I was going to go with a modified decca tree- type set up (using 3 stands) at the front of the stage and then just switch the center mic at intermission. (triangle @ 180 degrees from where it was) spot mic the soloists and hope for the best. They knew the sound on the Handel wouldn't be normal and they were comfortable with that.
When I got there to set up, they told me I couldn't use the front row and I almost was unable to use the front of the stage either. So.
I put the center mic on stage about 15' up. From the floor I ran up 2 omnis where the aisles meet the stage about 15-20' wide of center so I didn't break the fire code by blocking the aisles. Got my mics set for the soloists and got ready to record.

My plan was to move the solo spot mics upstage for the accompanied second set in the minute between songs and try to capture a little more presence (they couldn't be pre placed because the choir was standing there for the first set. To make a long story short, (too late, I know) I could only get one of the mics placed above the conductor's head and got off stage quickly.

For the Handel I wound up just leaving the 3 spaced omnis as they were making sure the soloists came through my spot mics and figured I would just back off on the gain of the mic onstage so the orchestra didn't completely overpower the choir.

I'm not going to be able to edit this recording for a few weeks (I'm a choral director and its December) but I've got a few questions, to hopefully learn from others if something like this or similar should happen again.

1. Re: set up, would you have done things differently? (I'm limited to 8 channels of pre into a Digi 002r and PT LE) and I didn't have an assistant.

2. Re: mixing do you ever adjust for delay by shifting Wavesa few ms? I didn't have time to check for phase issues or much of anything else and I'm not sure what I ended up with? ( I was aslo sending a monitor feed and couldn't solo channels- grrr) Does that usually create more problems than it helps? Most of my projects are pre planned with lots of set up time and I've learned mic placement is THE critical element to good sound. I'm hoping for the best here, and would like to have a good product for this excellent ensemble. (I'm thinking specifically of the second set where I moved the single spot mic in front of the decca tree)

3. I don't look forward to editing all those movt's of the Messiah in PT. I know people have mentioned Sequoia for its mass editing functions. What kind of features are you using that would speed up the process, if I should go that direction in the future. Noise reduction? Fade in / Fade out? Sound Quality? etc...

Thanks for any help you can provide and Happy Holidays to all!

Peace!

Comments

ghellquist Tue, 12/20/2005 - 08:05

Short takes from a more or less beginner.

1. When chaos rules, you do your best. I´ve been there and done it. Only thing I know for sure is that planning helps. When there is unsufficient time for planning, you have to improvise. Given that, I think you did really well, better than for sure.

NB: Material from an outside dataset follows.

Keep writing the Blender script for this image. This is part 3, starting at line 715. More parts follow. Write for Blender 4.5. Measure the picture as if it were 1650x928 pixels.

2. I generally delay the mics. Not sure how much difference it makes though. For those last row woodwind spotmics though it helps putting them on the right position in the sound field. Takes a bit of thinking and quite a bit of listening to get it right. To help me I at least take pictures of the setup from several points. Helps if there are measurements, but in the end the ears has to rule.

3. I left PT a long time for this kind of job. Find that I save a lot of time by using Samplitude instead. The main points for me are object based editing and CD burning from inside the program. I would say I save 4 hours or more of work for a typical concert recording running Sam instead of PT. I have been seen doing a rough CD mix of a concert in 10 minutes, including burning the CD. In PT terms: each region may have its own settings of EQ, volume, echo, compressors and so on. So each mic may have totally different treatment for each CD track (or even part of track). And burning from inside Sam saves me from bouncing everything out on different files and then compiling together in a different program. Helps that effects are good-sounding as well. (Samplitude is Sequoias little brother, lacks a few things here and there but plenty good for me.)